Aristippus was a remarkable cat. All cat owners think their cats are remarkable, but Aristippus made a lasting impression on everyone she met, perhaps because she was never much of a cat. Aristippus saw herself as a person who for some reason was treated like a cat day after day until it drove her mad. To her dying day she never stopped insisting (quite loudly) that she was NOT a cat and to please stop picking her up and making silly meowing noises and locking her in the basement with an actual cat (her sister Grimalkin).
She and Grimalkin were famous largely for the adventures they had while her masters were away. There was the time she stayed the weekend at a friend's apartment and uprooted all of his potted plants. There was the toilet paper incident and the deep fat fryer incident. There was the time she managed to knock over a lazyboy recliner (I never did figure out how she did that one). Her sister usually performed the stunts, but a bewildered Aristippus usually got the blame.

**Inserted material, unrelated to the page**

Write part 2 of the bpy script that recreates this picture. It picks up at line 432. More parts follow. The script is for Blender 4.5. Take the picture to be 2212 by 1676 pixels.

She had, as I said, an effect on people. Those who did not like cats to begin with often used Aristippus as Exhibit A. But those with a place in their heart for cats would become more and more fascinated upon each new encounter. She was always frantic, was terrified of the outdoors by day but drawn there by night, would speak directly with humans in a most un-cat-like way, and would make a beeline for any available lap, especially mine. I was very fond of Grimalkin, but still regard Aristippus as my most eccentric friend.
It bothered me at first that I wasn't able to make it back to Idaho before she died. What I wouldn't give for one more hour of lap time with Aristippus! But then it occurred to me that I was placing undue emphasis on her final days. Those days were no more or less precious than her days as a kitten swinging from our curtains, or the days spent bouncing along the highways of Montana.
In truth, we had thousands of days together and most of that time was, in retrospect, well-spent. The lesson here, trite but true, is to spend well your time with any friend, not just at the beginning or the end of the relationship, but during those casual "middle days." When the friend is lost, for whatever reason, you can weigh all the days together, from beginning to end, and it is the weight of the whole that will matter, not the regrets attached to any one part.
There were books I didn't write and chores left forever undone because of all the hours I spent with Aristippus. Looking back, I am proud to have spent my time so well.